Feb 192012
 

Der Ich-kann-nicht-Singen-Chor von Michael Betzner-Brandt ist gewissermaßen ein Baby von Chor@Berlin. Bei der ersten Auflage des Vokalfests im Januar 2011 wude er ins Leben gerufen und hat sich seitdem prächtig entwickelt: In der folgenden Zeit kamen immer mehr Menschen einmal im Monat ins RADIALSYSTEM V um das zu machen, was sie sich bislang gar nicht oder allenfalls unter der Dusche getraut haben: zu singen. Und weil der Ich-kann-nicht-Singen-Chor mittlerweile nahezu Kultcharakter hat, durfte er natürlich auch bei der zweiten Auflage von Chor@Berlin nicht fehlen.

„’Ich kann nicht singen’ ist eine Aussage, die so nicht stimmt”, sagt Michael Betzner-Brandt. Der Berliner Pop-Chorleiter (“Fabulous Fridays”) und Dozent für Chor- und Ensembleleitung an der Universität der Künste findet, dass jeder, der sprechen auch singen kann: “Singen geht übers Fühlen – es soll sich gut anfühlen im Körper.“ Seit mehreren Jahren entwickelt Betzner-Brandt Konzepte zum Thema Improvisation und Stimme, 2011 erschien sein Buch „Chor kreativ – Singen ohne Noten“, zu dem er bei Chor@Berlin auch einen Workshop gestaltete.

Doch hier, beim Ich-kann-nicht-Singen-Chor hat er überwiegend Menschen ohne musikalische Vorbildung um sich – und zwar verdammt viele: Rund 300 Karten hatte das RADIALSYSTEM verkauft, etliche mehr hätten es sein können. Aber Sängerinnen und Sänger brauchen Platz, was sich gleich bei den ersten Aufwärmübungen zeigt: Beim “Au ja!”-Spiel sollen die Teilnehmer wie Propellerflugzeuge durch den Saal fliegen, herumschwirren wie Bienen, auf einem Bein Hüpfen, wie Fische schwimmen oder wie Basketballer dribbeln – alles mit dem entsprechenden Sound, versteht sich.

Es folgen stille Momente, bei geschlossenen Augen sollen alle ganz bewusst ihren Atem spüren.
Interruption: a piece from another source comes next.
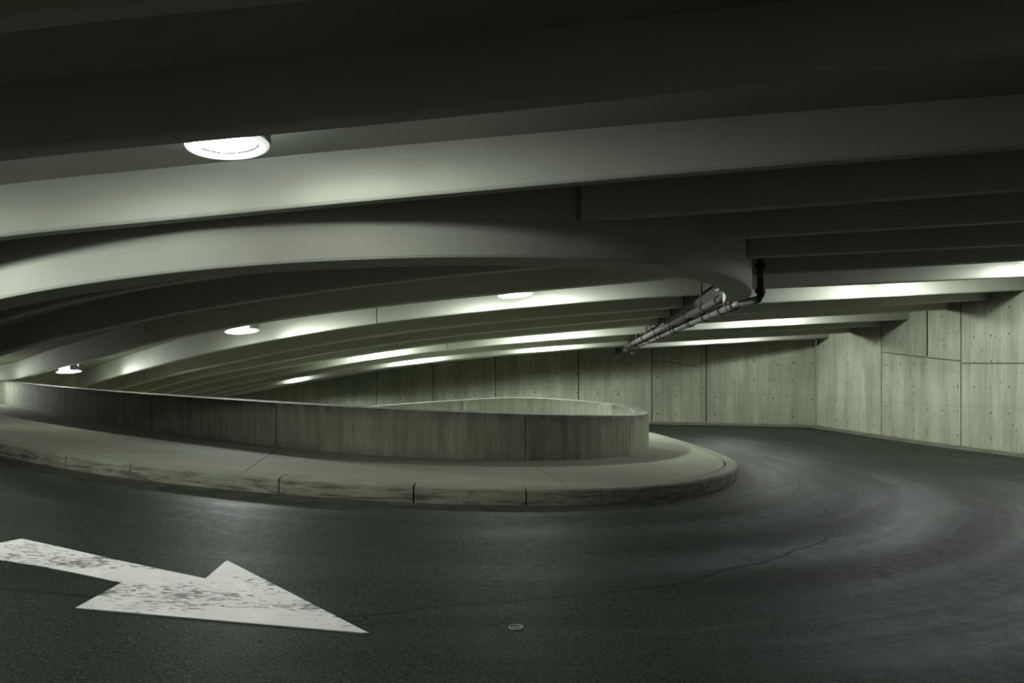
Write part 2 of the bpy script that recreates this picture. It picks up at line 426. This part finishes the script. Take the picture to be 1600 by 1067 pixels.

Und dann kann gesungen werden: Zunächst lange Töne, zunächst jeder für sich allein, dann im Zusammenspiel mit anderen, die einzelnen Stimmen verschmelzen zu einem einzigen, großen Raumklang. Für viele hier das erste Chor-Erlebnis, was an der ergriffenen Stille zu spüren ist, die nach einem fünfminütigen Klangteppich im Raum herrscht. Dann lässt Betzner-Brandt die Teilnehmer Töne von der Decke pflücken oder vom Boden aufheben, die sie dann anderen “zeigen”, also vorsingen.

So entwickeln die Teilnehmer Stück für Stück ein Gefühl für ihre Stimme und sind nach rund 20 Minuten bereit, richtig loszulegen!